* **Exercise objective**
Find the lines containing "that" and say how many there are, with no other words.

* **Recorded data**
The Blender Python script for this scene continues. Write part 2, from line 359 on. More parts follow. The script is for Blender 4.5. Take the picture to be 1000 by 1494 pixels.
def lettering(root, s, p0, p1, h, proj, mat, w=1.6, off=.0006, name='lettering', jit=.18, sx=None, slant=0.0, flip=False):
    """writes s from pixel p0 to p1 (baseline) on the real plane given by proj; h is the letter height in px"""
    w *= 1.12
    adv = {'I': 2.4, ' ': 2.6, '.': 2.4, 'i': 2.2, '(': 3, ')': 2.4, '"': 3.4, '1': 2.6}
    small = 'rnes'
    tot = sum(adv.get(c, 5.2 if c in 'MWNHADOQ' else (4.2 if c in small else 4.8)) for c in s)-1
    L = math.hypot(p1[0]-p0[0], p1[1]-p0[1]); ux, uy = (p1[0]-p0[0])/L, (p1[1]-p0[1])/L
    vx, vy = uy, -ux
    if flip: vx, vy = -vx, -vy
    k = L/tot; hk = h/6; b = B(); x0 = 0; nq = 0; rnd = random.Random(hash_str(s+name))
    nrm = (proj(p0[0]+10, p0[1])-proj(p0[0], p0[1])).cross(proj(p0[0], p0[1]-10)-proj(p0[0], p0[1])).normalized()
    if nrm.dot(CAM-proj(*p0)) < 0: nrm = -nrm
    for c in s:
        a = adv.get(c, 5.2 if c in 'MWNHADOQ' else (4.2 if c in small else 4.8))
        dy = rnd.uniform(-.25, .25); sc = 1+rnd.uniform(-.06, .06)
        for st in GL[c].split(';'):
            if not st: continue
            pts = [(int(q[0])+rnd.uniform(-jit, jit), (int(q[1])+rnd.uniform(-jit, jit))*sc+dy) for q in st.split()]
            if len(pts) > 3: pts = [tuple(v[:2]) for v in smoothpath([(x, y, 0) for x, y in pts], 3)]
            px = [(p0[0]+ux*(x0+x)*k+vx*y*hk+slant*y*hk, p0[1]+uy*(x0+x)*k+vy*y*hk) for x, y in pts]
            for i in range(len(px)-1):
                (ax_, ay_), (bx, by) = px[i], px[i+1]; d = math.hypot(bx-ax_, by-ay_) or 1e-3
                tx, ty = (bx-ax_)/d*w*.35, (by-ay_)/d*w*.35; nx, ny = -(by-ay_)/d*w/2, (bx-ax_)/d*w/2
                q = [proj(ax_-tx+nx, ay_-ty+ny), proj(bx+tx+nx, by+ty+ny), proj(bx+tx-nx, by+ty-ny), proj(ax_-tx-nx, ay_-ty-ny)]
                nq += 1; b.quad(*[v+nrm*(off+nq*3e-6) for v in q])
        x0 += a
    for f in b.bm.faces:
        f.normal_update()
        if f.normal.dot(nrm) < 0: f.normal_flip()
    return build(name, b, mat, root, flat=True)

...

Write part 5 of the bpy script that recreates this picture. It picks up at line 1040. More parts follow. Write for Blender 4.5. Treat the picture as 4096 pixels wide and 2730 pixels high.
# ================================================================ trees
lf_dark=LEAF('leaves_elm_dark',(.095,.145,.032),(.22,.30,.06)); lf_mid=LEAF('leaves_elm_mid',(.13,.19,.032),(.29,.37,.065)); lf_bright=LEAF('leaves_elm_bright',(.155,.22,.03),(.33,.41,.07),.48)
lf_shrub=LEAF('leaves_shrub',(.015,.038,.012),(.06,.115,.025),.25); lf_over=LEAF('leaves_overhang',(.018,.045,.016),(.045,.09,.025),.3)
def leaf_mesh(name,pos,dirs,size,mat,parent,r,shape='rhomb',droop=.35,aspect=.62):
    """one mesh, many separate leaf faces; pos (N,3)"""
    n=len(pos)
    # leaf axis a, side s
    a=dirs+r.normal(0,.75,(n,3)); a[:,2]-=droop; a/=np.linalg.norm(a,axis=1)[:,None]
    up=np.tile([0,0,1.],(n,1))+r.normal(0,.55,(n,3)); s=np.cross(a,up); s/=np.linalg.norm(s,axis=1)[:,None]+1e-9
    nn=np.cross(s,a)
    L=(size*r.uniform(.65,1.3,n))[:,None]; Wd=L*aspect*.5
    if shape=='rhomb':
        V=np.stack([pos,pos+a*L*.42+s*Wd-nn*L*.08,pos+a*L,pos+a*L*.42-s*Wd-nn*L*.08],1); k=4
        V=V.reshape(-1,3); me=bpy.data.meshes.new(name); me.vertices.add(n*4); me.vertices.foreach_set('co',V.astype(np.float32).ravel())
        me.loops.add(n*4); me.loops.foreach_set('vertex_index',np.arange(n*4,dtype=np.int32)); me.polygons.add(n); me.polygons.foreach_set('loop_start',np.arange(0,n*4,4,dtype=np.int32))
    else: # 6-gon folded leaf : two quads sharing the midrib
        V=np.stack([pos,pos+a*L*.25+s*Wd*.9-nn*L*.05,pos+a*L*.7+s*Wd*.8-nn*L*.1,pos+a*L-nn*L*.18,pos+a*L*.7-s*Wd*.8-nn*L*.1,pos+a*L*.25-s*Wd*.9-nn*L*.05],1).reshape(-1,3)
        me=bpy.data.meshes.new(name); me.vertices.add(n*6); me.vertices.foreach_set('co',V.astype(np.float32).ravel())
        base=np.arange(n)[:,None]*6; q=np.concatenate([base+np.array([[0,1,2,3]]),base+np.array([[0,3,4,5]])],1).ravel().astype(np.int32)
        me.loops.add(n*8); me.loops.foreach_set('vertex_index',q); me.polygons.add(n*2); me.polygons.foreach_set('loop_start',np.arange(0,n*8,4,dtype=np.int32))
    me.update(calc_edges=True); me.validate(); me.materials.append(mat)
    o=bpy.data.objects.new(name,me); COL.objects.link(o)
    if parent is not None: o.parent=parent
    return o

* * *

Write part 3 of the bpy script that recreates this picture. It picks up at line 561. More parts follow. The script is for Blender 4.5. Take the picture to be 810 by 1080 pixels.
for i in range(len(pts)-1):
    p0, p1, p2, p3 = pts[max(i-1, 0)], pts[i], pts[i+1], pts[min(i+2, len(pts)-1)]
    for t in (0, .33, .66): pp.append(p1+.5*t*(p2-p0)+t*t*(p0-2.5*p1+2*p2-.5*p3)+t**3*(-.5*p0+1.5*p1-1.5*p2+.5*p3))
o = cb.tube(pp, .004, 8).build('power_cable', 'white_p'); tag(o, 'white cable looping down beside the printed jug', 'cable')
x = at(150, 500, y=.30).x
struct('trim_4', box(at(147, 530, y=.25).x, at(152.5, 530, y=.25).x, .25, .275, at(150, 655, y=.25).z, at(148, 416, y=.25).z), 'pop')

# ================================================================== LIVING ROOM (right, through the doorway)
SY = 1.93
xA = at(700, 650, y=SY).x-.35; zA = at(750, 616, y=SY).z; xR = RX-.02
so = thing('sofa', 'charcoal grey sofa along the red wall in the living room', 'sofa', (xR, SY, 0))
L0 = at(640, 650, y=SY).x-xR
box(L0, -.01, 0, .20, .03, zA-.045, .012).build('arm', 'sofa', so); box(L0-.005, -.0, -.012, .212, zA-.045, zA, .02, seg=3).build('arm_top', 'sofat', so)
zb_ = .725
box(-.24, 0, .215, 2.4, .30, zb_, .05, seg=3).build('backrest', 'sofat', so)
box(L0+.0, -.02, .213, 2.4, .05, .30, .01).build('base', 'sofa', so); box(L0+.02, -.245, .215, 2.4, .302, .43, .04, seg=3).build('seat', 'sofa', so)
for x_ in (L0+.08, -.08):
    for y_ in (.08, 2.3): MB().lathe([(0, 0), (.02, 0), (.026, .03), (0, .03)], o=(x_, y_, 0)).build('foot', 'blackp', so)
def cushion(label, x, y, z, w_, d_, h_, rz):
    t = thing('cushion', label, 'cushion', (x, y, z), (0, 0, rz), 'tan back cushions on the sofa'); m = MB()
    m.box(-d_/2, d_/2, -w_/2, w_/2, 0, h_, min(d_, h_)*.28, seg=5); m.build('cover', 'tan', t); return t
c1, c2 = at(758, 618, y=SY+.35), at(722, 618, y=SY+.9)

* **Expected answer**
2